Output the full listing below exactly as it reads, and skip anything that is a picture.

(begin)

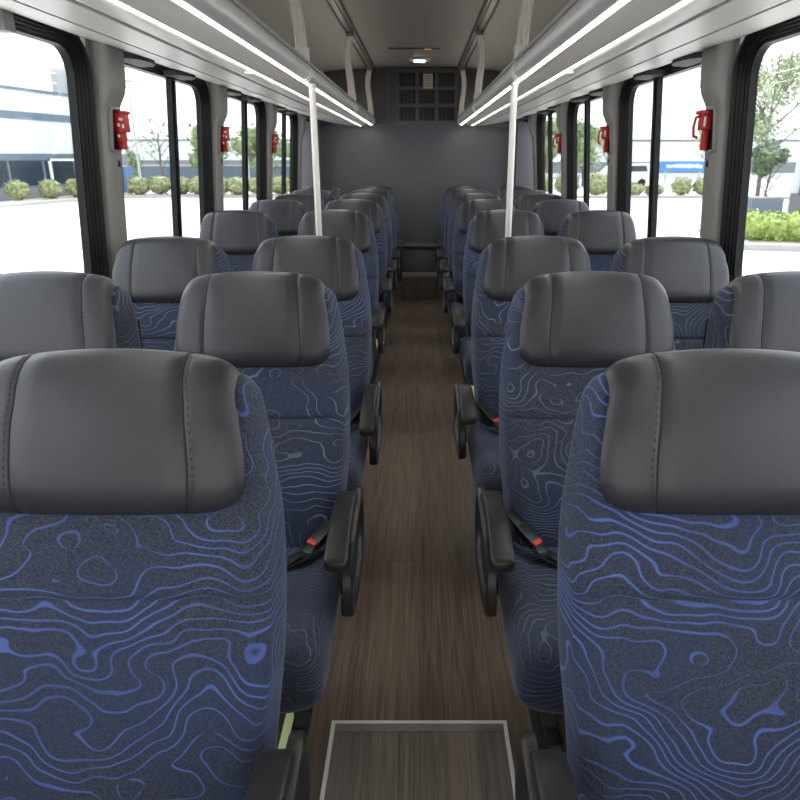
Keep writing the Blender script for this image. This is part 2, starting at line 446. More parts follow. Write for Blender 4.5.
def skirt_mesh(sg):
    mb = MB()
    cx, cz = -.1, -.1
    def ring(x, s): return [(x, cx + (y - cx) * s, cz + (z - cz) * s) for y, z in SKS]
    # smoothed outline
    SKS = []
    n = len(SK)
    for i in range(n):
        p0, p1, p2, p3 = [SK[(i + j) % n] for j in (-1, 0, 1, 2)]
        for t in (0, .25, .5, .75):
            q = []
            for c in (0, 1):
                a, b, d, e = p0[c], p1[c], p2[c], p3[c]
                q.append(.5 * (2 * b + (d - a) * t + (2 * a - 5 * b + 4 * d - e) * t * t + (3 * b - a - 3 * d + e) * t ** 3))
            SKS.append(tuple(q))
    x0 = sg * .010; x1 = sg * .034; xr = sg * .022
    mb.loft([ring(x0, .97), ring(x0 + sg * .002, 1), ring(x1 - sg * .004, 1), ring(x1, .96), ring(x1, .84), ring(x1 - sg * .003, .81), ring(xr, .78), ring(xr, .3)])
    return mb
def lever_mesh(sg):
    mb = MB()
    a, b = sorted((sg * .004, sg * .028))
    mb.box(a, b, -.276, -.226, -.128, -.092, .006)
    mb.box(a, b - .002, -.270, -.232, -.190, -.132, .006)
    return mb

def leg_mesh(xc):
    mb = MB()
    mb.box(xc - .022, xc + .022, -.53, -.19, .0, .022, .004)
    mb.loft([[(xc - .016, y0, z), (xc + .016, y0, z), (xc + .016, y1, z), (xc - .016, y1, z)] for z, y0, y1 in ((.02, -.47, -.24), (.12, -.43, -.27), (.20, -.44, -.25), (.255, -.52, -.2))])
    return mb
def frame_mesh():
    mb = MB()
    mb.box(-.205, .205, -.56, -.53, .235, .275, .006)
    mb.box(-.215, .215, -.24, -.20, .25, .300, .006)
    for x in (-.20, .20): mb.box(x - .015, x + .015, -.53, -.12, .252, .296, .005)
    mb.box(-.2, .2, -.53, -.21, .28, .296)
    return mb
def back_shell_mesh():
    mb = MB()
    zs = [.40, .5, .62, .74, .86, .96, 1.0]
    rows = []
    for z in zs:
        w = curve(WO, z) - .022; y = curve(FY, z) + curve(TH, z)
        rows.append([(w * u, y + .008 - .014 * abs(u) ** 6, z) for u in (-1, -.97, -.9, -.7, -.35, 0, .35, .7, .9, .97, 1)])
    rows = [[(p[0], p[1] - .025, p[2] - .004) for p in rows[0]]] + rows + [[(p[0], p[1] - .025, p[2] + .006) for p in rows[-1]]]
    mb.loft(rows, closed=False)
    return mb
def web_mesh(sg):
    """flat lap-belt band across the cushion from the buckle"""
    mb = MB()
    pts = [(.168, -.285, .452), (.135, -.315, .438), (.09, -.345, .428), (.03, -.37, .4265), (-.05, -.375, .4265), (-.12, -.35, .427), (-.17, -.30, .432), (-.20, -.245, .438), (-.215, -.20, .435)]
    r = []
    for i, p in enumerate(pts):
        a = Vector(pts[max(i - 1, 0)]); b = Vector(pts[min(i + 1, len(pts) - 1)])
        t = (b - a); t.z = 0; t.normalize(); s = Vector((-t.y, t.x, 0)) * .023
        p = Vector(p); q = []
        for d, h in ((-1, 0.001), (1, 0.001), (1, .004), (-1, .004)):
            v = p + s * d + Vector((0, 0, h)); v.x *= sg; q.append(v)
        r.append(q)
    mb.loft(r)
    return mb
def xform(mb, mat):
    mb.v = [tuple(mat @ Vector(p)) for p in mb.v]; return mb
def buckle_mats(sg):
    return Matrix.Translation((sg * .185, -.262, .474)) @ Matrix.Rotation(sg * -.75, 4, 'Z') @ Matrix.Rotation(.50, 4, 'X')
def buckle_mesh(sg):
    mb = MB()
    mb.box(-.021, .021, -.034, .036, -.011, .011, .006)
    mb.box(-.014, .014, .030, .085, -.005, .005, .003)         # stalk
    mb.box(-.016, .016, -.062, -.030, -.003, .003, .002)       # tongue
    return xform(mb, buckle_mats(sg))
def button_mesh(sg):
    mb = MB(); mb.box(-.016, .016, -.0375, -.022, -.008, .0125, .003)
    return xform(mb, buckle_mats(sg))
def slider_mesh(sg):
    mb = MB(); mb.box(-.028, .028, -.014, .014, -.006, .007, .004)
    return xform(mb, Matrix.Translation((sg * .115, -.33, .440)) @ Matrix.Rotation(sg * .7, 4, 'Z') @ Matrix.Rotation(sg * -.25, 4, 'Y'))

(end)

* _Final answer_
Keep writing the Blender script for this image. This is part 2, starting at line 446. More parts follow. Write for Blender 4.5.
def skirt_mesh(sg):
    mb = MB()
    cx, cz = -.1, -.1
    def ring(x, s): return [(x, cx + (y - cx) * s, cz + (z - cz) * s) for y, z in SKS]
    # smoothed outline
    SKS = []
    n = len(SK)
    for i in range(n):
        p0, p1, p2, p3 = [SK[(i + j) % n] for j in (-1, 0, 1, 2)]
        for t in (0, .25, .5, .75):
            q = []
            for c in (0, 1):
                a, b, d, e = p0[c], p1[c], p2[c], p3[c]
                q.append(.5 * (2 * b + (d - a) * t + (2 * a - 5 * b + 4 * d - e) * t * t + (3 * b - a - 3 * d + e) * t ** 3))
            SKS.append(tuple(q))
    x0 = sg * .010; x1 = sg * .034; xr = sg * .022
    mb.loft([ring(x0, .97), ring(x0 + sg * .002, 1), ring(x1 - sg * .004, 1), ring(x1, .96), ring(x1, .84), ring(x1 - sg * .003, .81), ring(xr, .78), ring(xr, .3)])
    return mb
def lever_mesh(sg):
    mb = MB()
    a, b = sorted((sg * .004, sg * .028))
    mb.box(a, b, -.276, -.226, -.128, -.092, .006)
    mb.box(a, b - .002, -.270, -.232, -.190, -.132, .006)
    return mb

def leg_mesh(xc):
    mb = MB()
    mb.box(xc - .022, xc + .022, -.53, -.19, .0, .022, .004)
    mb.loft([[(xc - .016, y0, z), (xc + .016, y0, z), (xc + .016, y1, z), (xc - .016, y1, z)] for z, y0, y1 in ((.02, -.47, -.24), (.12, -.43, -.27), (.20, -.44, -.25), (.255, -.52, -.2))])
    return mb
def frame_mesh():
    mb = MB()
    mb.box(-.205, .205, -.56, -.53, .235, .275, .006)
    mb.box(-.215, .215, -.24, -.20, .25, .300, .006)
    for x in (-.20, .20): mb.box(x - .015, x + .015, -.53, -.12, .252, .296, .005)
    mb.box(-.2, .2, -.53, -.21, .28, .296)
    return mb
def back_shell_mesh():
    mb = MB()
    zs = [.40, .5, .62, .74, .86, .96, 1.0]
    rows = []
    for z in zs:
        w = curve(WO, z) - .022; y = curve(FY, z) + curve(TH, z)
        rows.append([(w * u, y + .008 - .014 * abs(u) ** 6, z) for u in (-1, -.97, -.9, -.7, -.35, 0, .35, .7, .9, .97, 1)])
    rows = [[(p[0], p[1] - .025, p[2] - .004) for p in rows[0]]] + rows + [[(p[0], p[1] - .025, p[2] + .006) for p in rows[-1]]]
    mb.loft(rows, closed=False)
    return mb
def web_mesh(sg):
    """flat lap-belt band across the cushion from the buckle"""
    mb = MB()
    pts = [(.168, -.285, .452), (.135, -.315, .438), (.09, -.345, .428), (.03, -.37, .4265), (-.05, -.375, .4265), (-.12, -.35, .427), (-.17, -.30, .432), (-.20, -.245, .438), (-.215, -.20, .435)]
    r = []
    for i, p in enumerate(pts):
        a = Vector(pts[max(i - 1, 0)]); b = Vector(pts[min(i + 1, len(pts) - 1)])
        t = (b - a); t.z = 0; t.normalize(); s = Vector((-t.y, t.x, 0)) * .023
        p = Vector(p); q = []
        for d, h in ((-1, 0.001), (1, 0.001), (1, .004), (-1, .004)):
            v = p + s * d + Vector((0, 0, h)); v.x *= sg; q.append(v)
        r.append(q)
    mb.loft(r)
    return mb
def xform(mb, mat):
    mb.v = [tuple(mat @ Vector(p)) for p in mb.v]; return mb
def buckle_mats(sg):
    return Matrix.Translation((sg * .185, -.262, .474)) @ Matrix.Rotation(sg * -.75, 4, 'Z') @ Matrix.Rotation(.50, 4, 'X')
def buckle_mesh(sg):
    mb = MB()
    mb.box(-.021, .021, -.034, .036, -.011, .011, .006)
    mb.box(-.014, .014, .030, .085, -.005, .005, .003)         # stalk
    mb.box(-.016, .016, -.062, -.030, -.003, .003, .002)       # tongue
    return xform(mb, buckle_mats(sg))
def button_mesh(sg):
    mb = MB(); mb.box(-.016, .016, -.0375, -.022, -.008, .0125, .003)
    return xform(mb, buckle_mats(sg))
def slider_mesh(sg):
    mb = MB(); mb.box(-.028, .028, -.014, .014, -.006, .007, .004)
    return xform(mb, Matrix.Translation((sg * .115, -.33, .440)) @ Matrix.Rotation(sg * .7, 4, 'Z') @ Matrix.Rotation(sg * -.25, 4, 'Y'))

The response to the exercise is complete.